(Rows from a 3D scene dataset)
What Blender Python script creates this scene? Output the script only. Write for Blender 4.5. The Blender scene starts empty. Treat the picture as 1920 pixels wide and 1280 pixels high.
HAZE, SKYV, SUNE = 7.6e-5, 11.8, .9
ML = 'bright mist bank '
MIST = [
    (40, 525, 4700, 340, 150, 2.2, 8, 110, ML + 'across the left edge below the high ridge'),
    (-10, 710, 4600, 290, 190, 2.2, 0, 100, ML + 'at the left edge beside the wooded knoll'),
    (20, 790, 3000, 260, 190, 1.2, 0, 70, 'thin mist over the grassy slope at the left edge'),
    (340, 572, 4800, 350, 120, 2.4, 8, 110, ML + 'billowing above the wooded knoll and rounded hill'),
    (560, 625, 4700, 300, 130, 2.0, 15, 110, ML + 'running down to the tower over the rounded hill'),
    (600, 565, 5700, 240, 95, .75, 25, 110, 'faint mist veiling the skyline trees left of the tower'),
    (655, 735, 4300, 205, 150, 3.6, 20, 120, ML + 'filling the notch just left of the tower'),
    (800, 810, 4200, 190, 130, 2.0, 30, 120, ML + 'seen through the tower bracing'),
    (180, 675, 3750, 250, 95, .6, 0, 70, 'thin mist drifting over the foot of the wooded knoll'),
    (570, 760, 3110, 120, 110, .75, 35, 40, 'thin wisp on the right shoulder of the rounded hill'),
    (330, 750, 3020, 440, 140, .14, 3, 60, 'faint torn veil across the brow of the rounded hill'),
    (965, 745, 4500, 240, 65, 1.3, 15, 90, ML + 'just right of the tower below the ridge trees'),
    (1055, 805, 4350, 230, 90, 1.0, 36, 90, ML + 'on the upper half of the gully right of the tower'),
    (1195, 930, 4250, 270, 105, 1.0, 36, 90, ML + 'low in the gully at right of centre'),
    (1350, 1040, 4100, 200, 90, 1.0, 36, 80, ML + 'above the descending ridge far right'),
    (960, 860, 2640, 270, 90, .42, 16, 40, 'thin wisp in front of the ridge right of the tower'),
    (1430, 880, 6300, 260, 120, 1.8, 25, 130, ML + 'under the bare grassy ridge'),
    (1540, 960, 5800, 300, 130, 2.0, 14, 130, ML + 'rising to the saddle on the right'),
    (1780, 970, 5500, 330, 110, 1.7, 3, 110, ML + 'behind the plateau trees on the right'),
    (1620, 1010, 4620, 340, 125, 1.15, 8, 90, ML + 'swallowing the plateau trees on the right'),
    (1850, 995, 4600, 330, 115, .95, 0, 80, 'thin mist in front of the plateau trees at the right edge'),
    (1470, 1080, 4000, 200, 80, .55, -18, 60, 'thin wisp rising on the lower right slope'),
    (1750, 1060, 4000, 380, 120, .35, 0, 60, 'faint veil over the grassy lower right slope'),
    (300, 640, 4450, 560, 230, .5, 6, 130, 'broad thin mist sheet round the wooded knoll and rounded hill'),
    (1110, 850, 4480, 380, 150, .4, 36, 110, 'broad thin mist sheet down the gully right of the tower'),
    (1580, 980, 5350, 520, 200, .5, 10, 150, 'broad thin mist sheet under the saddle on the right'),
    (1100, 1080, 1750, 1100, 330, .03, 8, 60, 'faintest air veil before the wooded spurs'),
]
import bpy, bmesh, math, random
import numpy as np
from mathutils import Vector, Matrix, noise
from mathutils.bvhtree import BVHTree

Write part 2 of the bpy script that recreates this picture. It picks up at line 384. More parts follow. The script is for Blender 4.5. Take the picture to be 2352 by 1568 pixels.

- _To do_
Using the data above, reproduce every line exactly.

- _Correct answer_
What Blender Python script creates this scene? Output the script only. Write for Blender 4.5. The Blender scene starts empty. Treat the picture as 1920 pixels wide and 1280 pixels high.
HAZE, SKYV, SUNE = 7.6e-5, 11.8, .9
ML = 'bright mist bank '
MIST = [
    (40, 525, 4700, 340, 150, 2.2, 8, 110, ML + 'across the left edge below the high ridge'),
    (-10, 710, 4600, 290, 190, 2.2, 0, 100, ML + 'at the left edge beside the wooded knoll'),
    (20, 790, 3000, 260, 190, 1.2, 0, 70, 'thin mist over the grassy slope at the left edge'),
    (340, 572, 4800, 350, 120, 2.4, 8, 110, ML + 'billowing above the wooded knoll and rounded hill'),
    (560, 625, 4700, 300, 130, 2.0, 15, 110, ML + 'running down to the tower over the rounded hill'),
    (600, 565, 5700, 240, 95, .75, 25, 110, 'faint mist veiling the skyline trees left of the tower'),
    (655, 735, 4300, 205, 150, 3.6, 20, 120, ML + 'filling the notch just left of the tower'),
    (800, 810, 4200, 190, 130, 2.0, 30, 120, ML + 'seen through the tower bracing'),
    (180, 675, 3750, 250, 95, .6, 0, 70, 'thin mist drifting over the foot of the wooded knoll'),
    (570, 760, 3110, 120, 110, .75, 35, 40, 'thin wisp on the right shoulder of the rounded hill'),
    (330, 750, 3020, 440, 140, .14, 3, 60, 'faint torn veil across the brow of the rounded hill'),
    (965, 745, 4500, 240, 65, 1.3, 15, 90, ML + 'just right of the tower below the ridge trees'),
    (1055, 805, 4350, 230, 90, 1.0, 36, 90, ML + 'on the upper half of the gully right of the tower'),
    (1195, 930, 4250, 270, 105, 1.0, 36, 90, ML + 'low in the gully at right of centre'),
    (1350, 1040, 4100, 200, 90, 1.0, 36, 80, ML + 'above the descending ridge far right'),
    (960, 860, 2640, 270, 90, .42, 16, 40, 'thin wisp in front of the ridge right of the tower'),
    (1430, 880, 6300, 260, 120, 1.8, 25, 130, ML + 'under the bare grassy ridge'),
    (1540, 960, 5800, 300, 130, 2.0, 14, 130, ML + 'rising to the saddle on the right'),
    (1780, 970, 5500, 330, 110, 1.7, 3, 110, ML + 'behind the plateau trees on the right'),
    (1620, 1010, 4620, 340, 125, 1.15, 8, 90, ML + 'swallowing the plateau trees on the right'),
    (1850, 995, 4600, 330, 115, .95, 0, 80, 'thin mist in front of the plateau trees at the right edge'),
    (1470, 1080, 4000, 200, 80, .55, -18, 60, 'thin wisp rising on the lower right slope'),
    (1750, 1060, 4000, 380, 120, .35, 0, 60, 'faint veil over the grassy lower right slope'),
    (300, 640, 4450, 560, 230, .5, 6, 130, 'broad thin mist sheet round the wooded knoll and rounded hill'),
    (1110, 850, 4480, 380, 150, .4, 36, 110, 'broad thin mist sheet down the gully right of the tower'),
    (1580, 980, 5350, 520, 200, .5, 10, 150, 'broad thin mist sheet under the saddle on the right'),
    (1100, 1080, 1750, 1100, 330, .03, 8, 60, 'faintest air veil before the wooded spurs'),
]
import bpy, bmesh, math, random
import numpy as np
from mathutils import Vector, Matrix, noise
from mathutils.bvhtree import BVHTree

Write part 2 of the bpy script that recreates this picture. It picks up at line 384. More parts follow. The script is for Blender 4.5. Take the picture to be 2352 by 1568 pixels.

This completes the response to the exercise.